REQUIREMENT
Could you give the data below again, exactly and completely?

DATASET SECTION
┄┄┄┄┄┄┄┄┄┄┄┄┄┄┄┄┄┄┄┄

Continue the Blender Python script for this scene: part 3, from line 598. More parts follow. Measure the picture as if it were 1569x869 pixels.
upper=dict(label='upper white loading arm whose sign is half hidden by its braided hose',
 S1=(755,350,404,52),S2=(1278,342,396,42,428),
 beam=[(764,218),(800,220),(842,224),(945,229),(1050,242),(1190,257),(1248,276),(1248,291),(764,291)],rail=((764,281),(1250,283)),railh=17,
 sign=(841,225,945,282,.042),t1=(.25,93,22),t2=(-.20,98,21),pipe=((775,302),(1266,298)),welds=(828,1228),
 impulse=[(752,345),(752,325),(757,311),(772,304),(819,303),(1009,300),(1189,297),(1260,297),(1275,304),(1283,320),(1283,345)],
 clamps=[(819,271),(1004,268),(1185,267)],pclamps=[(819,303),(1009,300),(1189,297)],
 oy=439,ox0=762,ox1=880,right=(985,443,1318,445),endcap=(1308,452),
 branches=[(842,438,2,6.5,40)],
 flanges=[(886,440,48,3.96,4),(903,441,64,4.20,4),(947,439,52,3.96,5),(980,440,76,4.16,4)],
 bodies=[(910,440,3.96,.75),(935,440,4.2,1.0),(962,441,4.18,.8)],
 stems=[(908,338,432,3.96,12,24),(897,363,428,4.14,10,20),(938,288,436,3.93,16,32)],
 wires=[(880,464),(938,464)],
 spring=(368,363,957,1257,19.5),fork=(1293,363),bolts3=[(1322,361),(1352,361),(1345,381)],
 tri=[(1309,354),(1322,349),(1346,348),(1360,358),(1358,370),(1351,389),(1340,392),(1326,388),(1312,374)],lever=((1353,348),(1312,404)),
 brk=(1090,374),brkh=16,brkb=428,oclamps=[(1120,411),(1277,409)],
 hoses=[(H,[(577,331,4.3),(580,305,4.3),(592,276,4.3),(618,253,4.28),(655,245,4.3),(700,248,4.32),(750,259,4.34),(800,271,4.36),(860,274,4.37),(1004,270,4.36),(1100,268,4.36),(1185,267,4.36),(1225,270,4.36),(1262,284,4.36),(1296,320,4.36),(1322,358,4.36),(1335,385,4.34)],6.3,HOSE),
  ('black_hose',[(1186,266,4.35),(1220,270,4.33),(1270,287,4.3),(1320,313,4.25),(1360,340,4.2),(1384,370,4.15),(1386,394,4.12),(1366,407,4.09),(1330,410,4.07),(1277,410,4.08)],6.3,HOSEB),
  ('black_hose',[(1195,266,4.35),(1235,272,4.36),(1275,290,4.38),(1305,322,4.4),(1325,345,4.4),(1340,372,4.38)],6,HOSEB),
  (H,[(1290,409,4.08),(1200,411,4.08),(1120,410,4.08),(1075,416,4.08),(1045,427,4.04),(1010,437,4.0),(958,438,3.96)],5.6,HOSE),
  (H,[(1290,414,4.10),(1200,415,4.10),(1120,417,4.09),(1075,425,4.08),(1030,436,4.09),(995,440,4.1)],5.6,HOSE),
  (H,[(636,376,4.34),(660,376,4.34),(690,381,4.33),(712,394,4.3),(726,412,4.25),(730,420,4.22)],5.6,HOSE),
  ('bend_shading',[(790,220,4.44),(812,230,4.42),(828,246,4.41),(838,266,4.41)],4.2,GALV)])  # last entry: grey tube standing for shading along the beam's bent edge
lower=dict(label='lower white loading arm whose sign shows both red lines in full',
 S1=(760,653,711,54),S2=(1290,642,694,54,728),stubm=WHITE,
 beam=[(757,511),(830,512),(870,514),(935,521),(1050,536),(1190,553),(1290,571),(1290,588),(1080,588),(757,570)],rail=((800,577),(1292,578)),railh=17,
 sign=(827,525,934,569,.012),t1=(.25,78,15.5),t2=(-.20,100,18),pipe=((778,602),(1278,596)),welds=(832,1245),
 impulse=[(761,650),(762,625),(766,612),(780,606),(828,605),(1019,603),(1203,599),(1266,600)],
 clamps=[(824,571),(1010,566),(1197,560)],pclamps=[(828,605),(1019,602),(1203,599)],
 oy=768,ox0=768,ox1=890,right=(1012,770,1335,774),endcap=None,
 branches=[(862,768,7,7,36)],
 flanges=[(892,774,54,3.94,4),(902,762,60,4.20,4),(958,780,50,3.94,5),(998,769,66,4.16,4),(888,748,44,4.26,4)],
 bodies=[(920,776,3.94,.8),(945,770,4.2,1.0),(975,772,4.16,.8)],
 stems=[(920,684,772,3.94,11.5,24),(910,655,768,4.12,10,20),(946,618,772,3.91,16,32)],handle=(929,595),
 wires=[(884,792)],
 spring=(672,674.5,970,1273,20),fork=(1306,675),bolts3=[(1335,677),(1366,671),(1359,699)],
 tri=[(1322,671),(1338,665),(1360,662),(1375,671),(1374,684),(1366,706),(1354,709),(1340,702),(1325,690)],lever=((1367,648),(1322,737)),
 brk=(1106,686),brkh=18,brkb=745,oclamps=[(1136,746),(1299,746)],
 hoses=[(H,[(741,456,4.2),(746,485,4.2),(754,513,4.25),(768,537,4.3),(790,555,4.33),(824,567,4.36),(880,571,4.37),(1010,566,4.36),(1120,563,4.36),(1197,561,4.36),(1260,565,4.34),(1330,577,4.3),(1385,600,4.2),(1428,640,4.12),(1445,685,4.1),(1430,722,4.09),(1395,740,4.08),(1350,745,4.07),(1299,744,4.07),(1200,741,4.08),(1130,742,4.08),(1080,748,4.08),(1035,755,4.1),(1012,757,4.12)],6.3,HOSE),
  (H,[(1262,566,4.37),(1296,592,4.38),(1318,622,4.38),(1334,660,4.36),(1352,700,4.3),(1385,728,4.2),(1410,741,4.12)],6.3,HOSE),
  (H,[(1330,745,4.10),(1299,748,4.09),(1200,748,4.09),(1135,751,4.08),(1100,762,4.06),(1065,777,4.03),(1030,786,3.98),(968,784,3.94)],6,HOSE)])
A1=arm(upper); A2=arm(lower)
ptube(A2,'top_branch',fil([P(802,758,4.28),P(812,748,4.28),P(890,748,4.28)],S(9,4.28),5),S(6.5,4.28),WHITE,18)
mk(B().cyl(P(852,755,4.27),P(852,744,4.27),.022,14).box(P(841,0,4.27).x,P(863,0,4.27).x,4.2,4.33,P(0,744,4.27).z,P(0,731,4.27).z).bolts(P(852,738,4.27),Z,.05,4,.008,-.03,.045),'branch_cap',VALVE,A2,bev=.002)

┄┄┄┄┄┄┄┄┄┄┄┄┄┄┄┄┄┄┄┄

FINAL RESULT
Continue the Blender Python script for this scene: part 3, from line 598. More parts follow. Measure the picture as if it were 1569x869 pixels.
upper=dict(label='upper white loading arm whose sign is half hidden by its braided hose',
 S1=(755,350,404,52),S2=(1278,342,396,42,428),
 beam=[(764,218),(800,220),(842,224),(945,229),(1050,242),(1190,257),(1248,276),(1248,291),(764,291)],rail=((764,281),(1250,283)),railh=17,
 sign=(841,225,945,282,.042),t1=(.25,93,22),t2=(-.20,98,21),pipe=((775,302),(1266,298)),welds=(828,1228),
 impulse=[(752,345),(752,325),(757,311),(772,304),(819,303),(1009,300),(1189,297),(1260,297),(1275,304),(1283,320),(1283,345)],
 clamps=[(819,271),(1004,268),(1185,267)],pclamps=[(819,303),(1009,300),(1189,297)],
 oy=439,ox0=762,ox1=880,right=(985,443,1318,445),endcap=(1308,452),
 branches=[(842,438,2,6.5,40)],
 flanges=[(886,440,48,3.96,4),(903,441,64,4.20,4),(947,439,52,3.96,5),(980,440,76,4.16,4)],
 bodies=[(910,440,3.96,.75),(935,440,4.2,1.0),(962,441,4.18,.8)],
 stems=[(908,338,432,3.96,12,24),(897,363,428,4.14,10,20),(938,288,436,3.93,16,32)],
 wires=[(880,464),(938,464)],
 spring=(368,363,957,1257,19.5),fork=(1293,363),bolts3=[(1322,361),(1352,361),(1345,381)],
 tri=[(1309,354),(1322,349),(1346,348),(1360,358),(1358,370),(1351,389),(1340,392),(1326,388),(1312,374)],lever=((1353,348),(1312,404)),
 brk=(1090,374),brkh=16,brkb=428,oclamps=[(1120,411),(1277,409)],
 hoses=[(H,[(577,331,4.3),(580,305,4.3),(592,276,4.3),(618,253,4.28),(655,245,4.3),(700,248,4.32),(750,259,4.34),(800,271,4.36),(860,274,4.37),(1004,270,4.36),(1100,268,4.36),(1185,267,4.36),(1225,270,4.36),(1262,284,4.36),(1296,320,4.36),(1322,358,4.36),(1335,385,4.34)],6.3,HOSE),
  ('black_hose',[(1186,266,4.35),(1220,270,4.33),(1270,287,4.3),(1320,313,4.25),(1360,340,4.2),(1384,370,4.15),(1386,394,4.12),(1366,407,4.09),(1330,410,4.07),(1277,410,4.08)],6.3,HOSEB),
  ('black_hose',[(1195,266,4.35),(1235,272,4.36),(1275,290,4.38),(1305,322,4.4),(1325,345,4.4),(1340,372,4.38)],6,HOSEB),
  (H,[(1290,409,4.08),(1200,411,4.08),(1120,410,4.08),(1075,416,4.08),(1045,427,4.04),(1010,437,4.0),(958,438,3.96)],5.6,HOSE),
  (H,[(1290,414,4.10),(1200,415,4.10),(1120,417,4.09),(1075,425,4.08),(1030,436,4.09),(995,440,4.1)],5.6,HOSE),
  (H,[(636,376,4.34),(660,376,4.34),(690,381,4.33),(712,394,4.3),(726,412,4.25),(730,420,4.22)],5.6,HOSE),
  ('bend_shading',[(790,220,4.44),(812,230,4.42),(828,246,4.41),(838,266,4.41)],4.2,GALV)])  # last entry: grey tube standing for shading along the beam's bent edge
lower=dict(label='lower white loading arm whose sign shows both red lines in full',
 S1=(760,653,711,54),S2=(1290,642,694,54,728),stubm=WHITE,
 beam=[(757,511),(830,512),(870,514),(935,521),(1050,536),(1190,553),(1290,571),(1290,588),(1080,588),(757,570)],rail=((800,577),(1292,578)),railh=17,
 sign=(827,525,934,569,.012),t1=(.25,78,15.5),t2=(-.20,100,18),pipe=((778,602),(1278,596)),welds=(832,1245),
 impulse=[(761,650),(762,625),(766,612),(780,606),(828,605),(1019,603),(1203,599),(1266,600)],
 clamps=[(824,571),(1010,566),(1197,560)],pclamps=[(828,605),(1019,602),(1203,599)],
 oy=768,ox0=768,ox1=890,right=(1012,770,1335,774),endcap=None,
 branches=[(862,768,7,7,36)],
 flanges=[(892,774,54,3.94,4),(902,762,60,4.20,4),(958,780,50,3.94,5),(998,769,66,4.16,4),(888,748,44,4.26,4)],
 bodies=[(920,776,3.94,.8),(945,770,4.2,1.0),(975,772,4.16,.8)],
 stems=[(920,684,772,3.94,11.5,24),(910,655,768,4.12,10,20),(946,618,772,3.91,16,32)],handle=(929,595),
 wires=[(884,792)],
 spring=(672,674.5,970,1273,20),fork=(1306,675),bolts3=[(1335,677),(1366,671),(1359,699)],
 tri=[(1322,671),(1338,665),(1360,662),(1375,671),(1374,684),(1366,706),(1354,709),(1340,702),(1325,690)],lever=((1367,648),(1322,737)),
 brk=(1106,686),brkh=18,brkb=745,oclamps=[(1136,746),(1299,746)],
 hoses=[(H,[(741,456,4.2),(746,485,4.2),(754,513,4.25),(768,537,4.3),(790,555,4.33),(824,567,4.36),(880,571,4.37),(1010,566,4.36),(1120,563,4.36),(1197,561,4.36),(1260,565,4.34),(1330,577,4.3),(1385,600,4.2),(1428,640,4.12),(1445,685,4.1),(1430,722,4.09),(1395,740,4.08),(1350,745,4.07),(1299,744,4.07),(1200,741,4.08),(1130,742,4.08),(1080,748,4.08),(1035,755,4.1),(1012,757,4.12)],6.3,HOSE),
  (H,[(1262,566,4.37),(1296,592,4.38),(1318,622,4.38),(1334,660,4.36),(1352,700,4.3),(1385,728,4.2),(1410,741,4.12)],6.3,HOSE),
  (H,[(1330,745,4.10),(1299,748,4.09),(1200,748,4.09),(1135,751,4.08),(1100,762,4.06),(1065,777,4.03),(1030,786,3.98),(968,784,3.94)],6,HOSE)])
A1=arm(upper); A2=arm(lower)
ptube(A2,'top_branch',fil([P(802,758,4.28),P(812,748,4.28),P(890,748,4.28)],S(9,4.28),5),S(6.5,4.28),WHITE,18)
mk(B().cyl(P(852,755,4.27),P(852,744,4.27),.022,14).box(P(841,0,4.27).x,P(863,0,4.27).x,4.2,4.33,P(0,744,4.27).z,P(0,731,4.27).z).bolts(P(852,738,4.27),Z,.05,4,.008,-.03,.045),'branch_cap',VALVE,A2,bev=.002)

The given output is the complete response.